Direction - Copy the material that follows word for word and omit its pictures.

<<<<

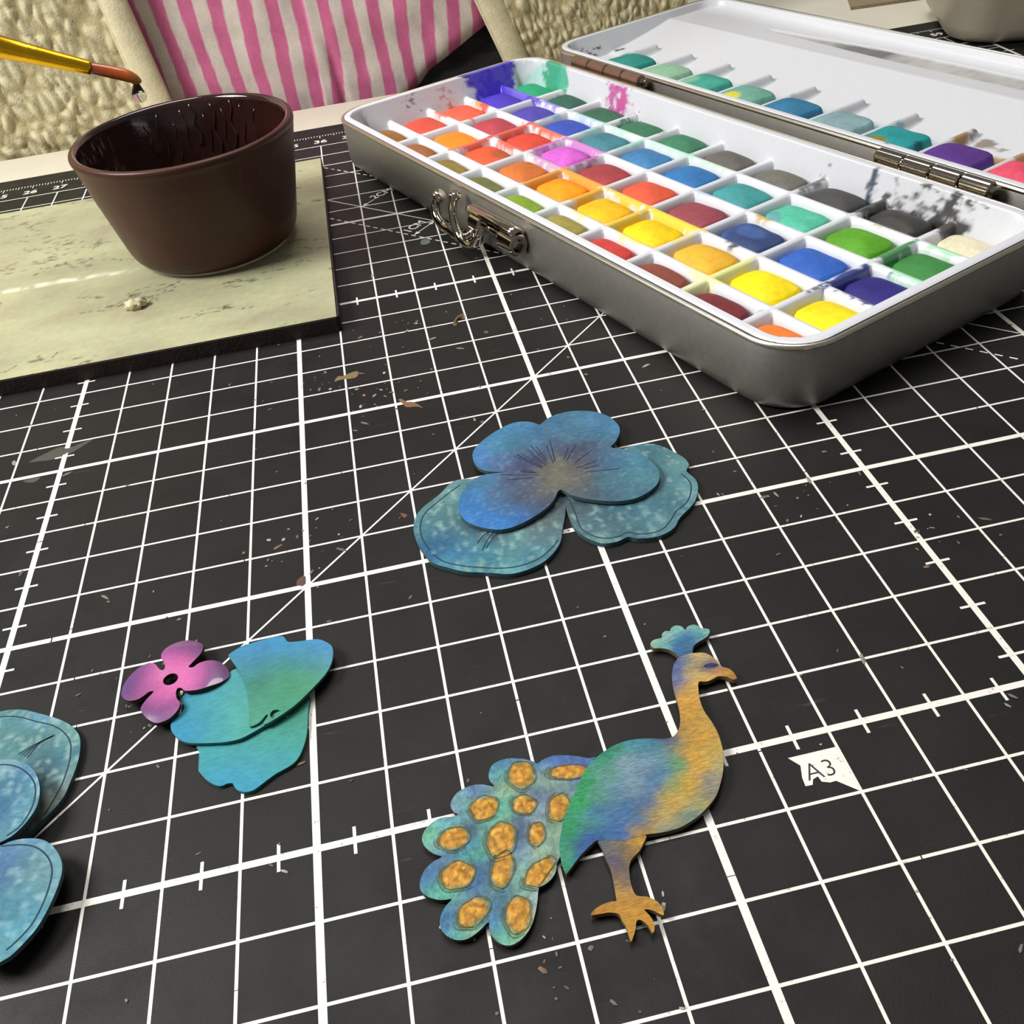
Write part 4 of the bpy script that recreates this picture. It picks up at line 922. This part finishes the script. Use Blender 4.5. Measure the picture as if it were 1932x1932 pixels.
def woodc(cf, seed, amt=.18):
    return lambda x, y: cf(x+.06*noise.noise(Vector((x*3, y*20, seed))), y+.03*noise.noise(Vector((x*5+9, y*8, seed))))*(1+amt*noise.fractal(Vector((x*2.2+seed, y*9, seed)), .9, 2, 3))
cutout('body', body, .05, ZK-.05, woodc(cfb, 3), M['peacock'], pea, po, res=.05, sm=3, edge=M['edge_wood'])
eyep = ground(zk([(1632, 312), (1650, 302), (1680, 296), (1705, 300), (1712, 310), (1690, 318), (1660, 322), (1640, 320)]), ZK)
P = spline([np.array(q) for q in eyep], 4); V = [(*p, ZK+.004) for p in P]+[(*np.mean(P, axis=0), ZK+.008)]; n = len(P)
mk('eye', V, [(i, n, (i+1) % n) for i in range(n)], M['peacock'], pea, po, cols=np.tile(lin('#2c3468'), (n+1, 1)), label='dark blue eye patch')
leg = ground(zk([(1055, 1272), (1190, 1275), (1310, 1243), (1300, 1290), (1275, 1335), (1240, 1370), (1222, 1410), (1222, 1460), (1235, 1530), (1262, 1578), (1320, 1585), (1375, 1610), (1405, 1650), (1412, 1686), (1390, 1680), (1350, 1660), (1305, 1655), (1335, 1690), (1358, 1730), (1360, 1770), (1348, 1784), (1325, 1745), (1290, 1715), (1262, 1718), (1257, 1760), (1245, 1800), (1232, 1832), (1218, 1800), (1205, 1755), (1180, 1715), (1162, 1680), (1110, 1672), (1060, 1680), (1008, 1686), (1035, 1650), (1080, 1625), (1120, 1612), (1150, 1608), (1147, 1580), (1135, 1510), (1118, 1430), (1090, 1370), (1068, 1310)]), ZK)
cfg = idw(tg(ZK, [(zk([p])[0], c) for p, c in [((1070, 1290), '#4a5c78'), ((1130, 1300), '#7c7860'), ((1200, 1310), '#6c6458'), ((1250, 1290), '#b88c3c'), ((1280, 1260), '#bc9040'), ((1150, 1370), '#56586c'), ((1220, 1360), '#8c7444'), ((1170, 1400), '#4a4a68'), ((1160, 1450), '#7c6858'), ((1200, 1500), '#746a68'), ((1170, 1550), '#b08c4c'), ((1210, 1570), '#b48c48'), ((1200, 1640), '#c08c3c'), ((1060, 1660), '#bc8838'), ((1020, 1680), '#a06c34'), ((1250, 1640), '#bc8a3c'), ((1380, 1640), '#c09040'), ((1340, 1740), '#bc8c3c'), ((1230, 1760), '#bc8c3c')]]), 2.8, .03, .46, -.02, .95)
cutout('leg', leg, .045, ZK-.05, woodc(cfg, 5), M['peacock'], pea, po, res=.05, sm=3, edge=M['edge_wood'])
crest = ground(zk([(1568, 250), (1575, 205), (1600, 180), (1650, 150), (1666, 120), (1655, 105), (1620, 102), (1600, 88), (1575, 82), (1545, 92), (1530, 110), (1510, 92), (1480, 87), (1455, 98), (1445, 118), (1420, 118), (1402, 135), (1400, 155), (1370, 162), (1345, 175), (1339, 195), (1360, 212), (1400, 212), (1440, 220), (1475, 240), (1500, 264), (1535, 255)]), ZK)
cfc = idw(tg(ZK, [(zk([p])[0], c) for p, c in [((1355, 190), '#a8c8ac'), ((1420, 140), '#94c0b4'), ((1400, 190), '#74b0ac'), ((1480, 105), '#84b8b0'), ((1575, 100), '#7cb4ac'), ((1650, 120), '#84bcb0'), ((1620, 150), '#6cacac'), ((1480, 170), '#3f7ca0'), ((1540, 160), '#3a6c9c'), ((1600, 140), '#3c6ca0'), ((1500, 220), '#346c9c'), ((1540, 220), '#3c6c94'), ((1560, 240), '#4a5470')]]), 2.8, .03, .46, -.02, .95)
cutout('crest', crest, .045, ZK-.05, woodc(cfc, 7), M['peacock'], pea, po, res=.05, sm=3, edge=M['edge_wood'])
# tail sheet
ZT = .105
tail = ground(zt([(1660, 150), (1600, 148), (1500, 130), (1380, 120), (1270, 125), (1180, 160), (1130, 195), (1090, 175), (1000, 155), (880, 148), (780, 170), (710, 220), (685, 300), (700, 360), (740, 405), (690, 398), (600, 385), (500, 405), (400, 460), (345, 540), (340, 590), (370, 640), (410, 660), (350, 680), (250, 690), (150, 750), (85, 840), (85, 920), (130, 980), (200, 1025), (260, 1045), (180, 1090), (100, 1170), (60, 1270), (65, 1350), (130, 1410), (250, 1440), (350, 1430), (290, 1500), (245, 1600), (250, 1700), (310, 1770), (400, 1805), (500, 1790), (600, 1720), (682, 1640), (692, 1700), (720, 1770), (780, 1830), (860, 1855), (940, 1830), (1020, 1760), (1080, 1660), (1110, 1560), (1130, 1450), (1140, 1340), (1180, 1270), (1260, 1180), (1320, 1080), (1345, 1030), (1450, 900), (1560, 600), (1640, 350)]), ZT)
rim = '#6c9a94'
cft = idw(tg(ZT, [(zt([p])[0], c) for p, c in [((720, 250), '#4a74a0'), ((800, 200), '#4a80a0'), ((780, 300), '#5cac9c'), ((880, 170), '#4f80a4'), ((1150, 200), '#4a74a4'), ((1300, 140), '#4468a0'), ((1500, 150), '#4868a4'), ((1150, 320), '#84a498'), ((1250, 380), '#78948c'), ((400, 500), '#6c94a4'), ((360, 580), '#707cac'), ((430, 560), '#68a89c'), ((550, 420), '#5c7ca8'), ((700, 430), '#5a8094'), ((800, 430), '#86a078'), ((820, 570), '#5cac98'), ((780, 660), '#6ca890'), ((1180, 500), '#5a6a8c'), ((1150, 620), '#7c98a4'), ((120, 850), '#6cb094'), ((160, 760), '#6ab0a0'), ((180, 980), '#6ca4a0'), ((300, 720), '#5c98a0'), ((540, 800), '#4a6480'), ((530, 930), '#3c7490'), ((580, 1010), '#54a894'), ((660, 780), '#6cae9c'), ((950, 780), '#4c5c7c'), ((930, 920), '#4c6c98'), ((1000, 1000), '#7494a4'), ((1250, 900), '#7c9c8c'), ((1150, 1000), '#88a088'), ((1280, 800), '#7c9a84'), ((100, 1250), '#40709c'), ((130, 1150), '#4878a4'), ((180, 1380), '#54a094'), ((300, 1400), '#5cac90'), ((230, 1080), '#4c6c94'), ((600, 1150), '#3a5c80'), ((600, 1300), '#365c90'), ((700, 1350), '#5c8c90'), ((950, 1200), '#74a094'), ((1000, 1330), '#70a498'), ((1100, 1300), '#7caca4'), ((830, 1320), '#4c7484'), ((300, 1550), '#3c70a0'), ((280, 1680), '#447cac'), ((400, 1760), '#5ca49c'), ((550, 1720), '#7cac8c'), ((450, 1450), '#5c8494'), ((780, 1450), '#3a6884'), ((730, 1650), '#3a709c'), ((800, 1780), '#64b09c'), ((950, 1790), '#7cb494'), ((1110, 1450), '#a4b4b4'), ((1060, 1620), '#a4a880')]]), 3.0, .03, .54, .0, .98)
cutout('tail', tail, .03, ZT-.03, woodc(cft, 9, .3), M['feather'], pea, po, res=.055, sm=3)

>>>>

Result of this exercise -
Write part 4 of the bpy script that recreates this picture. It picks up at line 922. This part finishes the script. Use Blender 4.5. Measure the picture as if it were 1932x1932 pixels.
def woodc(cf, seed, amt=.18):
    return lambda x, y: cf(x+.06*noise.noise(Vector((x*3, y*20, seed))), y+.03*noise.noise(Vector((x*5+9, y*8, seed))))*(1+amt*noise.fractal(Vector((x*2.2+seed, y*9, seed)), .9, 2, 3))
cutout('body', body, .05, ZK-.05, woodc(cfb, 3), M['peacock'], pea, po, res=.05, sm=3, edge=M['edge_wood'])
eyep = ground(zk([(1632, 312), (1650, 302), (1680, 296), (1705, 300), (1712, 310), (1690, 318), (1660, 322), (1640, 320)]), ZK)
P = spline([np.array(q) for q in eyep], 4); V = [(*p, ZK+.004) for p in P]+[(*np.mean(P, axis=0), ZK+.008)]; n = len(P)
mk('eye', V, [(i, n, (i+1) % n) for i in range(n)], M['peacock'], pea, po, cols=np.tile(lin('#2c3468'), (n+1, 1)), label='dark blue eye patch')
leg = ground(zk([(1055, 1272), (1190, 1275), (1310, 1243), (1300, 1290), (1275, 1335), (1240, 1370), (1222, 1410), (1222, 1460), (1235, 1530), (1262, 1578), (1320, 1585), (1375, 1610), (1405, 1650), (1412, 1686), (1390, 1680), (1350, 1660), (1305, 1655), (1335, 1690), (1358, 1730), (1360, 1770), (1348, 1784), (1325, 1745), (1290, 1715), (1262, 1718), (1257, 1760), (1245, 1800), (1232, 1832), (1218, 1800), (1205, 1755), (1180, 1715), (1162, 1680), (1110, 1672), (1060, 1680), (1008, 1686), (1035, 1650), (1080, 1625), (1120, 1612), (1150, 1608), (1147, 1580), (1135, 1510), (1118, 1430), (1090, 1370), (1068, 1310)]), ZK)
cfg = idw(tg(ZK, [(zk([p])[0], c) for p, c in [((1070, 1290), '#4a5c78'), ((1130, 1300), '#7c7860'), ((1200, 1310), '#6c6458'), ((1250, 1290), '#b88c3c'), ((1280, 1260), '#bc9040'), ((1150, 1370), '#56586c'), ((1220, 1360), '#8c7444'), ((1170, 1400), '#4a4a68'), ((1160, 1450), '#7c6858'), ((1200, 1500), '#746a68'), ((1170, 1550), '#b08c4c'), ((1210, 1570), '#b48c48'), ((1200, 1640), '#c08c3c'), ((1060, 1660), '#bc8838'), ((1020, 1680), '#a06c34'), ((1250, 1640), '#bc8a3c'), ((1380, 1640), '#c09040'), ((1340, 1740), '#bc8c3c'), ((1230, 1760), '#bc8c3c')]]), 2.8, .03, .46, -.02, .95)
cutout('leg', leg, .045, ZK-.05, woodc(cfg, 5), M['peacock'], pea, po, res=.05, sm=3, edge=M['edge_wood'])
crest = ground(zk([(1568, 250), (1575, 205), (1600, 180), (1650, 150), (1666, 120), (1655, 105), (1620, 102), (1600, 88), (1575, 82), (1545, 92), (1530, 110), (1510, 92), (1480, 87), (1455, 98), (1445, 118), (1420, 118), (1402, 135), (1400, 155), (1370, 162), (1345, 175), (1339, 195), (1360, 212), (1400, 212), (1440, 220), (1475, 240), (1500, 264), (1535, 255)]), ZK)
cfc = idw(tg(ZK, [(zk([p])[0], c) for p, c in [((1355, 190), '#a8c8ac'), ((1420, 140), '#94c0b4'), ((1400, 190), '#74b0ac'), ((1480, 105), '#84b8b0'), ((1575, 100), '#7cb4ac'), ((1650, 120), '#84bcb0'), ((1620, 150), '#6cacac'), ((1480, 170), '#3f7ca0'), ((1540, 160), '#3a6c9c'), ((1600, 140), '#3c6ca0'), ((1500, 220), '#346c9c'), ((1540, 220), '#3c6c94'), ((1560, 240), '#4a5470')]]), 2.8, .03, .46, -.02, .95)
cutout('crest', crest, .045, ZK-.05, woodc(cfc, 7), M['peacock'], pea, po, res=.05, sm=3, edge=M['edge_wood'])
# tail sheet
ZT = .105
tail = ground(zt([(1660, 150), (1600, 148), (1500, 130), (1380, 120), (1270, 125), (1180, 160), (1130, 195), (1090, 175), (1000, 155), (880, 148), (780, 170), (710, 220), (685, 300), (700, 360), (740, 405), (690, 398), (600, 385), (500, 405), (400, 460), (345, 540), (340, 590), (370, 640), (410, 660), (350, 680), (250, 690), (150, 750), (85, 840), (85, 920), (130, 980), (200, 1025), (260, 1045), (180, 1090), (100, 1170), (60, 1270), (65, 1350), (130, 1410), (250, 1440), (350, 1430), (290, 1500), (245, 1600), (250, 1700), (310, 1770), (400, 1805), (500, 1790), (600, 1720), (682, 1640), (692, 1700), (720, 1770), (780, 1830), (860, 1855), (940, 1830), (1020, 1760), (1080, 1660), (1110, 1560), (1130, 1450), (1140, 1340), (1180, 1270), (1260, 1180), (1320, 1080), (1345, 1030), (1450, 900), (1560, 600), (1640, 350)]), ZT)
rim = '#6c9a94'
cft = idw(tg(ZT, [(zt([p])[0], c) for p, c in [((720, 250), '#4a74a0'), ((800, 200), '#4a80a0'), ((780, 300), '#5cac9c'), ((880, 170), '#4f80a4'), ((1150, 200), '#4a74a4'), ((1300, 140), '#4468a0'), ((1500, 150), '#4868a4'), ((1150, 320), '#84a498'), ((1250, 380), '#78948c'), ((400, 500), '#6c94a4'), ((360, 580), '#707cac'), ((430, 560), '#68a89c'), ((550, 420), '#5c7ca8'), ((700, 430), '#5a8094'), ((800, 430), '#86a078'), ((820, 570), '#5cac98'), ((780, 660), '#6ca890'), ((1180, 500), '#5a6a8c'), ((1150, 620), '#7c98a4'), ((120, 850), '#6cb094'), ((160, 760), '#6ab0a0'), ((180, 980), '#6ca4a0'), ((300, 720), '#5c98a0'), ((540, 800), '#4a6480'), ((530, 930), '#3c7490'), ((580, 1010), '#54a894'), ((660, 780), '#6cae9c'), ((950, 780), '#4c5c7c'), ((930, 920), '#4c6c98'), ((1000, 1000), '#7494a4'), ((1250, 900), '#7c9c8c'), ((1150, 1000), '#88a088'), ((1280, 800), '#7c9a84'), ((100, 1250), '#40709c'), ((130, 1150), '#4878a4'), ((180, 1380), '#54a094'), ((300, 1400), '#5cac90'), ((230, 1080), '#4c6c94'), ((600, 1150), '#3a5c80'), ((600, 1300), '#365c90'), ((700, 1350), '#5c8c90'), ((950, 1200), '#74a094'), ((1000, 1330), '#70a498'), ((1100, 1300), '#7caca4'), ((830, 1320), '#4c7484'), ((300, 1550), '#3c70a0'), ((280, 1680), '#447cac'), ((400, 1760), '#5ca49c'), ((550, 1720), '#7cac8c'), ((450, 1450), '#5c8494'), ((780, 1450), '#3a6884'), ((730, 1650), '#3a709c'), ((800, 1780), '#64b09c'), ((950, 1790), '#7cb494'), ((1110, 1450), '#a4b4b4'), ((1060, 1620), '#a4a880')]]), 3.0, .03, .54, .0, .98)
cutout('tail', tail, .03, ZT-.03, woodc(cft, 9, .3), M['feather'], pea, po, res=.055, sm=3)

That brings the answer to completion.